Required work :: Set down, in full, every record in the block.

Records to process ::
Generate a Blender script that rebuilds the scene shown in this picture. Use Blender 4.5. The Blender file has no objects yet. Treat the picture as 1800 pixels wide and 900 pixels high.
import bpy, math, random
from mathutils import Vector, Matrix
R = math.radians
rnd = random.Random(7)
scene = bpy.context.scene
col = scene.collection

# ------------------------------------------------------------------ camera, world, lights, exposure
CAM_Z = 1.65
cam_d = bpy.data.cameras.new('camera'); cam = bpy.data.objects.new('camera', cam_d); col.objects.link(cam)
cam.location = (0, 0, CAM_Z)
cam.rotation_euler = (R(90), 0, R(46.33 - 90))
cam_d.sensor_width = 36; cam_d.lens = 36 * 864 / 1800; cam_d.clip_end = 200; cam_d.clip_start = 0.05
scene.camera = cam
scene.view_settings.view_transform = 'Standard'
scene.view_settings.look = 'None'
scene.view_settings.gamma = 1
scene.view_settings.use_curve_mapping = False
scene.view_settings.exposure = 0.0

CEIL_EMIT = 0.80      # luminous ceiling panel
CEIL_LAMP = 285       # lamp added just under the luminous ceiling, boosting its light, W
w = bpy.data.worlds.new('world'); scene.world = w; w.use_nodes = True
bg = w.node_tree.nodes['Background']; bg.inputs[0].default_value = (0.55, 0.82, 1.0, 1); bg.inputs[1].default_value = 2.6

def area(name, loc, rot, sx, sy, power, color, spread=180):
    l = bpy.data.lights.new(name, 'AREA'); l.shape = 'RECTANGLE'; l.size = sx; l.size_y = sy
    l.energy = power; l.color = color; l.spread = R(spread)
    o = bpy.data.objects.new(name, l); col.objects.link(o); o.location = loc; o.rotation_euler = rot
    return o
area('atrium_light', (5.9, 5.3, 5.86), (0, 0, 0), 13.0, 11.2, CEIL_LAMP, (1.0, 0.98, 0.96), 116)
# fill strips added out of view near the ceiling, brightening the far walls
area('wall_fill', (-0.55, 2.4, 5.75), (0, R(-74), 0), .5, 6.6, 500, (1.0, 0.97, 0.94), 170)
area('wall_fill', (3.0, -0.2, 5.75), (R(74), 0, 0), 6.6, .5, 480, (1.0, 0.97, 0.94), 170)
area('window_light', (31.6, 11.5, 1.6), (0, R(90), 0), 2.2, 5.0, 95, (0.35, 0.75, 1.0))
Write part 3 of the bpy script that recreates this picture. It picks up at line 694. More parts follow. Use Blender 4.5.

Solution ::
Generate a Blender script that rebuilds the scene shown in this picture. Use Blender 4.5. The Blender file has no objects yet. Treat the picture as 1800 pixels wide and 900 pixels high.
import bpy, math, random
from mathutils import Vector, Matrix
R = math.radians
rnd = random.Random(7)
scene = bpy.context.scene
col = scene.collection

# ------------------------------------------------------------------ camera, world, lights, exposure
CAM_Z = 1.65
cam_d = bpy.data.cameras.new('camera'); cam = bpy.data.objects.new('camera', cam_d); col.objects.link(cam)
cam.location = (0, 0, CAM_Z)
cam.rotation_euler = (R(90), 0, R(46.33 - 90))
cam_d.sensor_width = 36; cam_d.lens = 36 * 864 / 1800; cam_d.clip_end = 200; cam_d.clip_start = 0.05
scene.camera = cam
scene.view_settings.view_transform = 'Standard'
scene.view_settings.look = 'None'
scene.view_settings.gamma = 1
scene.view_settings.use_curve_mapping = False
scene.view_settings.exposure = 0.0

CEIL_EMIT = 0.80      # luminous ceiling panel
CEIL_LAMP = 285       # lamp added just under the luminous ceiling, boosting its light, W
w = bpy.data.worlds.new('world'); scene.world = w; w.use_nodes = True
bg = w.node_tree.nodes['Background']; bg.inputs[0].default_value = (0.55, 0.82, 1.0, 1); bg.inputs[1].default_value = 2.6

def area(name, loc, rot, sx, sy, power, color, spread=180):
    l = bpy.data.lights.new(name, 'AREA'); l.shape = 'RECTANGLE'; l.size = sx; l.size_y = sy
    l.energy = power; l.color = color; l.spread = R(spread)
    o = bpy.data.objects.new(name, l); col.objects.link(o); o.location = loc; o.rotation_euler = rot
    return o
area('atrium_light', (5.9, 5.3, 5.86), (0, 0, 0), 13.0, 11.2, CEIL_LAMP, (1.0, 0.98, 0.96), 116)
# fill strips added out of view near the ceiling, brightening the far walls
area('wall_fill', (-0.55, 2.4, 5.75), (0, R(-74), 0), .5, 6.6, 500, (1.0, 0.97, 0.94), 170)
area('wall_fill', (3.0, -0.2, 5.75), (R(74), 0, 0), 6.6, .5, 480, (1.0, 0.97, 0.94), 170)
area('window_light', (31.6, 11.5, 1.6), (0, R(90), 0), 2.2, 5.0, 95, (0.35, 0.75, 1.0))
Write part 3 of the bpy script that recreates this picture. It picks up at line 694. More parts follow. Use Blender 4.5.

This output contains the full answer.